Commerce Expo 2017: women drive the sales growth in e-commerce

By: Trademagazin Date: 2017. 05. 12. 10:26

On 30 March the eCommerce Expo was organised in Budapest. There were 50 speakers and several thousand participants at the event. No wonder that interest was great: according to data from GKI Digital, last year online sales augmented by 18 percent and represented a HUF 310-million value. 2.8 million people made an online purchase in 2016.

The first speaker was eNet analyst Tünde Hack-Handa, who told that in 2017 online shop owners need to focus on the mobile platform. In part the two-digit growth in online sales is the result of the appearance of women shoppers in large numbers. E-commerce businesses continue to prefer price comparison websites and Google tools in marketing. Another important lesson learned last year is that logistic capacity needs to be improvable as turnover is difficult to predict in peak periods.

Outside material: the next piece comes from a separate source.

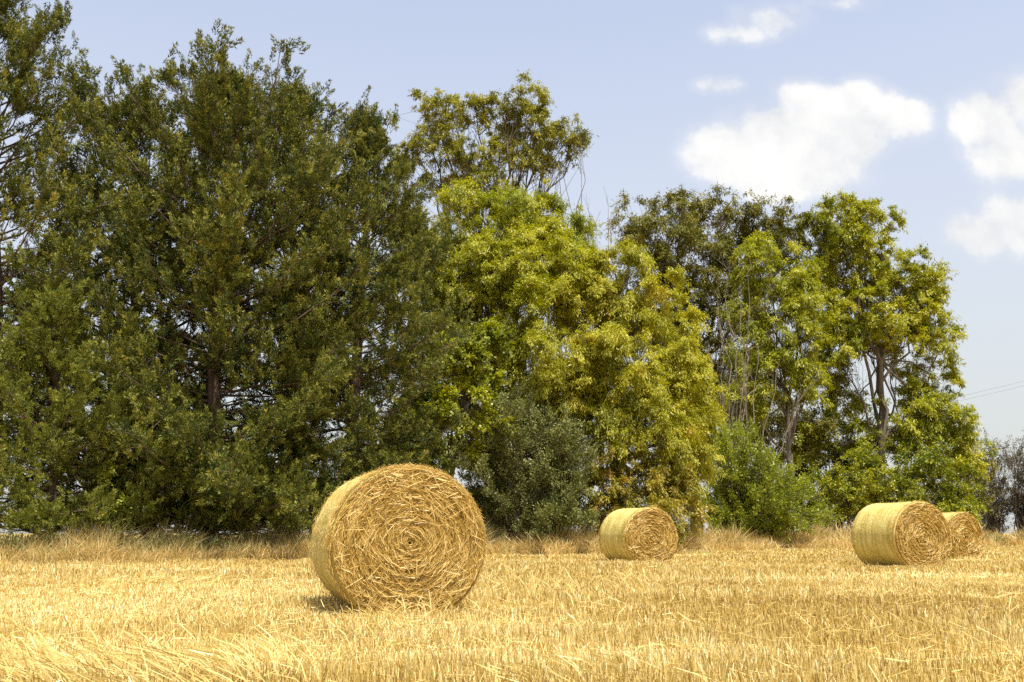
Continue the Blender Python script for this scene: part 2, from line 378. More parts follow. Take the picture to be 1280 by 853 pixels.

eCommerce consultant László Vecsei drew and e-commerce management pyramid that contains all the tasks online shop owners should focus on when they start a web shop. Mr Vecsei mentioned that the government prepared an e-commerce development strategy in February, which can be downloaded from the website kormany.hu. He told that e-commerce businesses can rent or develop their website, or they also have the chance to use an open source code web page. Rental is cheap but the website has limited functions, developing is expensive but the result can be easily combined with existing marketing systems, while the open source code solution takes more expertise and time to start. The consultant told Trade magazin that Hungarian retailers like to rely on already existing resources when they start selling online.

Szilárd Vajda from Conversific talked about the importance of data driven decision-making. The company’s solution can be used with online stores rented from shoprenter, and it makes objective, data driven business decision-making possible. From the data types that are worth measuring the expert mentioned e-commerce conversion rate first, which changes depending on the number of orders and visits. Mr Vajda opines that online retailers can benefit from keeping track of the number of buyers, monitoring regular customers and newcomers separately. The number of orders placed by a given customer should also be measured: those who haven’t made a purchase for quite a while can be lured back with well-targeted offers.

László Stygár, founder and owner of számlázz.hu introduced their automatic invoicing system. The service was launched in 2005 and 1,828 online shops use it at the moment. It can be used on any type of mobile device with an online connection. Deputy CEO of Hungarian Post Kálmán Majtényi told that MPL delivered 17.6 million parcels last year, and one third of this quantity was ordered from a smartphone. At the GLS stand our magazine learned that so far 3 percent of their customers used the bank card payment service that the company had introduced last year; this form of payment entails a 3-percent extra cost. DPD delivery men also have POS terminals and bank card payment entails no extra cost; 4-5 percent of payments are settled this way.